After all, real world incels aren’t as charmingly witty or harmlessly pretentious as Houellebecq’s protagonist. But they do share one thing in common with the narrator—the opaque way in which he articulates his emotions.

The narrator’s frustration with himself ultimately manifests in an even greater frustration with Tisserand, the hopelessly ugly male companion the narrator is forced to travel with for the purpose of training firms in how to use their company’s latest software upgrade.

Tisserand’s advances are rebuffed by an attractive woman at a pub. Moments later, she takes to the dancefloor with a fit young black man. It is then that the inebriated narrator reaches the end of his tether and decides that something must give.
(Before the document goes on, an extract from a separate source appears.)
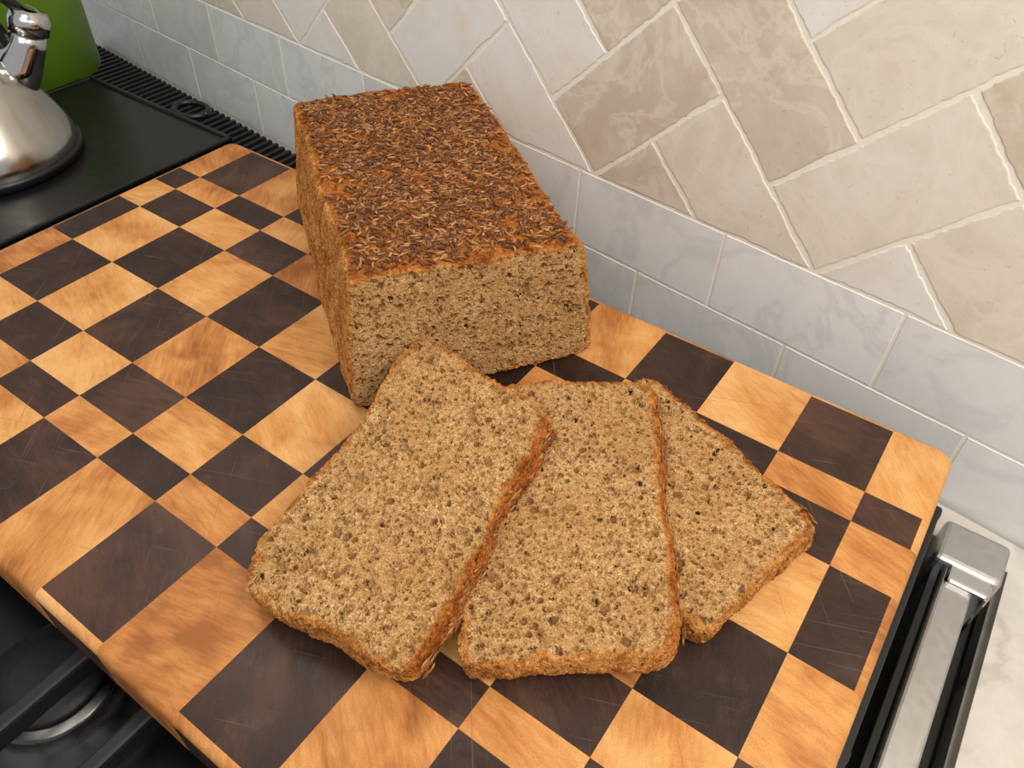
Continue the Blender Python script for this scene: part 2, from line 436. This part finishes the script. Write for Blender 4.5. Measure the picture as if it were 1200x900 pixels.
def tiles(name,polys,mat,thick,cham,wob):
    verts=[];faces=[];r1=[];r2=[]
    for poly in polys:
        if len(poly)<3: continue
        pts=[]
        for k in range(len(poly)):
            a=poly[k];b=poly[(k+1)%len(poly)]
            L=math.hypot(b[0]-a[0],b[1]-a[1])
            if L<.02: continue
            n=max(1,int(L/.02))
            for i in range(n):
                t=i/n; pts.append((a[0]+t*(b[0]-a[0]),a[1]+t*(b[1]-a[1])))
        if len(pts)<3: continue
        cx=sum(p[0] for p in pts)/len(pts); cy=sum(p[1] for p in pts)/len(pts)
        sd=random.random()*99; ra,rb=random.random(),random.random()
        pts=[(x+noise.noise(Vector((x*5,y*5,sd)))*wob+noise.noise(Vector((x*34,y*34,sd)))*wob*.9,y+noise.noise(Vector((x*5,y*5,sd+30)))*wob+noise.noise(Vector((x*34,y*34,sd+9)))*wob*.9) for x,y in pts]
        n=len(pts); b0=len(verts); tk=thick*random.uniform(.8,1.2)
        for lvl,(ins,d) in enumerate([(0,0),(cham*.15,tk*.5),(cham*.5,tk*.85),(cham,tk)]):
            for x,y in pts:
                dx,dy=x-cx,y-cy; L=math.hypot(dx,dy) or 1
                verts.append(wp(x-dx/L*ins,y-dy/L*ins,d))
        for l in range(3):
            for i in range(n):
                j=(i+1)%n; faces.append((b0+l*n+i,b0+l*n+j,b0+(l+1)*n+j,b0+(l+1)*n+i)); r1.append(ra);r2.append(rb)
        faces.append(tuple(b0+3*n+i for i in range(n))); r1.append(ra);r2.append(rb)
    o=mesh_obj(name,verts,faces,mat,wall,smooth=False)
    for nm,a in(('rnd',r1),('rnd2',r2)):
        at=o.data.attributes.new(nm,'FLOAT','FACE'); at.data.foreach_set('value',a)
    return o
g=.012; q_=math.sqrt(.5)
polys=[]
def tile_rect(c,du,dv):
    L=.5-g;Wd=.25-g
    return [(c[0]+sx*L*du[0]+sy*Wd*dv[0],c[1]+sx*L*du[1]+sy*Wd*dv[1]) for sx,sy in((-1,-1),(1,-1),(1,1),(-1,1))]
Tc=((-.2536+.4535+.8071+.1)/4,(.3536+1.0607+.7071+0)/4)
Sc=((.4535+.8071+1.5142+1.1607)/4,(.3536+.7071+0-.3536)/4)
for i in range(-6,5):
    for j in range(-2,12):
        for c,du,dv in((Tc,(q_,q_),(-q_,q_)),(Sc,(q_,-q_),(q_,q_))):
            cc=(c[0]+i*2*q_,c[1]+j*q_)
            if cc[0]<-8 or cc[0]>6: continue
            p=tile_rect(cc,du,dv)
            p=clip(p,1,g,True)
            p=clip(p,1,6.5,False) if p else p
            if p: polys.append(p)
tiles('herringbone_tile',polys,mat_trav,.0016,.010,.009)
polys=[]
for row in range(2):
    for k in range(-9,7):
        u0=k+(0.5 if row==1 else 0); 
        polys.append([(u0+g*.7,-.5*(row+1)+g*.7),(u0+1-g*.7,-.5*(row+1)+g*.7),(u0+1-g*.7,-.5*row-g*.7),(u0+g*.7,-.5*row-g*.7)])
tiles('subway_tile',polys,mat_marb,.0016,.004,.002)

# ---------------------------------------------------------------- stove
def prism(name,pts,z0,z1,mat,parent,bev=.006):
    bm=bmesh.new()
    b=[bm.verts.new((x,y,z0)) for x,y in pts]; t=[bm.verts.new((x,y,z1)) for x,y in pts]
    n=len(pts); bm.faces.new(b[::-1]); bm.faces.new(t)
    for i in range(n): bm.faces.new([b[i],b[(i+1)%n],t[(i+1)%n],t[i]])
    bmesh.ops.bevel(bm,geom=list(bm.edges),offset=bev,segments=2,profile=.5,affect='EDGES')
    return bm_obj(name,bm,mat,parent)
def wy(x): return DD-math.tan(.1134)*x-.008
stove=empty('gas_stove')
SX0,SX1=-1.5,2.035; SY0,SY1=-1.75,.03
box('stove_body',SX0,SX1,SY0,SY1,-2.6,-.34,mat_steel,stove,.01)
box('cooktop',SX0+.01,SX1-.004,SY0+.02,SY1-.002,-.342,-.31,mat_black,stove,.008)
box('side_rim',1.93,1.985,SY0,-.03,-.32,-.19,mat_steel,stove,.008,3)
box('side_rim_edge',1.912,1.929,SY0,-.03,-.32,-.205,mat_black,stove,.003)
box('rim_cap',1.905,2.02,-.075,.028,-.32,-.172,mat_steel,stove,.012,3)
box('rim_cap_step',1.935,2.01,-.11,-.07,-.32,-.178,mat_chrome,stove,.008,3)
prism('rear_vent_base',[(SX0,.032),(1.72,.032),(1.72,wy(1.72)),(SX0,wy(SX0))],-.36,-.262,mat_black,stove,.004)
bm=bmesh.new()
x=SX0+.03
while x<1.68:
    box_bm(bm,x,x+.013,.05,wy(x)-.02,-.264,-.236); x+=.034
box_bm(bm,SX0+.02,1.7,.04,.06,-.264,-.23)
bm_obj('rear_vent_ribs',bm,mat_iron,stove)
bm=bmesh.new()
gx=[-1.35,-1.05,-.75,-.45,-.15,.15,.3,.62,.9,1.05,1.35,1.65,1.87]
for x in gx: 
    box_bm(bm,x-.013,x+.013,-1.6,-.02,-.15,-.11,.006)
for y in (-1.6,-1.3,-.55,-.03):
    box_bm(bm,-1.36,1.885,y-.013,y+.013,-.155,-.112,.006)
for x in (-1.35,-.15,.3,1.05,1.87):
    for y in(-1.58,-.55,-.05): box_bm(bm,x-.016,x+.016,y-.016,y+.016,-.312,-.14,.004)
bm_obj('iron_grates',bm,mat_iron,stove)
for n_,(bx,by) in enumerate([(.80,-1.12),(.78,-.35),(-.75,-.35),(-.75,-1.15),(1.5,-1.15),(1.5,-.35)]):
    lathe('burner_base_%d'%n_,bx,by,[(.15,-.312),(.15,-.302),(.11,-.290),(.105,-.25),(.10,-.243)],mat_burner,stove)
    lathe('burner_cap_%d'%n_,bx,by,[(.085,-.245),(.09,-.235),(.085,-.225),(.05,-.221),(.02,-.220)],mat_iron,stove)
for n_ in range(5):
    kx=-1.1+n_*.7
    tube('knob_%d'%n_,[(kx,SY0,-.6),(kx,SY0-.05,-.6),(kx,SY0-.1,-.6)],[.08,.075,.06],mat_steel,stove,24)

counter=empty('kitchen_counter')
prism('countertop',[(1.75,.036),(2.045,.036),(2.045,-1.8),(3.7,-1.8),(3.7,wy(3.7)),(1.75,wy(1.75))],-.30,ZC,mat_counter,counter)
box('cabinet',2.06,3.68,-1.72,-.12,-2.6,-.30,mat_cab,counter,.01)
box('floor',-5,7,-8,2,-2.7,-2.61,mat_floor)

# ---------------------------------------------------------------- griddle
gr=empty('griddle_pan')
bm=bmesh.new()
box_bm(bm,-.86,-.17,-.62,.12,-.11,-.096,.003)
for a in ((-.86,-.17,.105,.12),(-.86,-.17,-.62,-.605),(-.86,-.845,-.62,.12),(-.185,-.17,-.62,.12)):
    box_bm(bm,a[0],a[1],a[2],a[3],-.108,-.088,.005)
bm_obj('griddle_plate',bm,mat_bplastic,gr)
pts=[(-.42+.06*math.cos(t),.17+.045*math.sin(t),-.098) for t in np.linspace(0,2*math.pi,30)]
tube('griddle_handle',pts,.009,mat_bplastic,gr)

# ---------------------------------------------------------------- kettle
kt=empty('tea_kettle'); KX,KY=-.605,-.37; zb=-.0955
lathe('kettle_body',KX,KY,[(.20,zb),(.235,zb+.01),(.243,zb+.03),(.238,zb+.055),(.224,zb+.09),(.206,zb+.125),(.188,zb+.16),(.168,zb+.195),(.142,zb+.228),(.112,zb+.252),(.10,zb+.262)],mat_brushed,kt,64)
lathe('kettle_base_ring',KX,KY,[(.21,zb),(.247,zb+.004),(.249,zb+.026),(.24,zb+.030)],mat_bplastic,kt,64)
lathe('kettle_lid',KX,KY,[(.10,zb+.26),(.098,zb+.27),(.06,zb+.285),(.03,zb+.29)],mat_chrome,kt,48)
lathe('lid_knob',KX,KY,[(.012,zb+.285),(.014,zb+.31),(.03,zb+.32),(.03,zb+.335),(.015,zb+.345)],mat_bplastic,kt,24)
sd=Vector((.42,.907,0)).normalized()
c=Vector((KX,KY,0))
def kp(r,z): 
    v=c+sd*r; return (v.x,v.y,zb+z)
tube('kettle_spout',[kp(.12,.17),kp(.165,.23),kp(.20,.28),kp(.215,.31)],[.065,.055,.045,.042],mat_chrome,kt,24)
tube('spout_cap',[kp(.213,.305),kp(.225,.335),kp(.232,.355),kp(.236,.362)],[.048,.05,.042,.02],mat_chrome,kt,24)
tube('spout_lever',[kp(.22,.35),kp(.19,.39),kp(.14,.42)],[.015,.014,.018],mat_bplastic,kt,12)
hp=[kp(.16*math.cos(t),.2+.27*math.sin(t)) for t in np.linspace(.25,math.pi-.1,24)]
tube('kettle_handle',hp,.02,mat_bplastic,kt,14)

cn=empty('green_canister')
lathe('canister_body',-1.08,.05,[(.20,-.11),(.21,-.10),(.21,.40),(.205,.41)],mat_green,cn,48)
lathe('canister_lid',-1.08,.05,[(.212,.41),(.215,.42),(.21,.45),(.05,.47),(.03,.50),(.04,.52)],mat_green,cn,48)

# ---------------------------------------------------------------- lights, world, camera
def area(name,loc,tgt,sx,sy,power,col):
    l=bpy.data.lights.new(name,'AREA'); l.shape='RECTANGLE'; l.size=sx; l.size_y=sy; l.energy=power; l.color=col
    o=link(bpy.data.objects.new(name,l)); o.location=P(*loc)
    d=Vector(P(*tgt))-Vector(P(*loc)); o.rotation_euler=d.to_track_quat('-Z','Y').to_euler()
    return o
area('hood_lamp',(2.8,-.7,2.1),(1.3,-.4,0),.4,.3,6.0,(1,.93,.82))
area('hood_lamp.001',(.1,-.45,2.1),(.3,-.3,0),.3,.2,2.0,(1,.93,.82))
area('room_fill',(2.2,-3.0,3.6),(1,-.5,0),1.2,1.0,13,(1,.95,.88))  # added soft fill from the room side, not an actual fixture
w=bpy.data.worlds.new('World'); scene.world=w; w.use_nodes=True
bg=w.node_tree.nodes['Background']; bg.inputs[0].default_value=(.99,.99,1,1); bg.inputs[1].default_value=.48

R=np.array([[0.8169127399912326, 0.5760289599414702, 0.02905533597749872],[0.41685490035527395,-0.5548592187080154,-0.7199744713977891],[-0.398604524923904,0.6002681773369966,-0.6933920593623131]])
cam=bpy.data.cameras.new('camera'); co=link(bpy.data.objects.new('camera',cam))
cam.sensor_fit='HORIZONTAL'; cam.sensor_width=36; cam.lens=915.1/1200*36; cam.clip_start=.01
M=Matrix(((R[0][0],-R[1][0],-R[2][0],0),(R[0][1],-R[1][1],-R[2][1],0),(R[0][2],-R[1][2],-R[2][2],0),(0,0,0,1)))
M.translation=Vector(P(1.71666864,-1.18568673,1.0))
co.matrix_world=M
scene.camera=co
He follows the attractive young woman to a beach where she is making out with the young black man. He then takes a knife from his glove compartment and hands it off to poor Tisserand,  goading him to go on a campaign of murder starting with the “slut” and the “nigger.”

Despite the foul language and consistent misanthropy that runs throughout the novel, this scene and its verbiage manages to hit the reader like a bludgeoning with a blunt object. The narrator could be forgiven, up until this point, for muttering about the not-quite-fairer sex and one could even feel a semblance of pity for his inertia, but this scene represents a turning point that casts everything that came before it, funny as much of it was, in an indigo blue light.

Fortunately for the attractive girl from the bar and her young lover, Tisserand doesn’t end up following the narrator’s grisly instructions, but what he does instead perfectly represents the behavior of the common contemporary incel.

We can take a little comfort in knowing that Houellebecq’s incel is safely confined to the page. Unfortunately, the same cannot be said for countless men who are roaming our world at this very moment.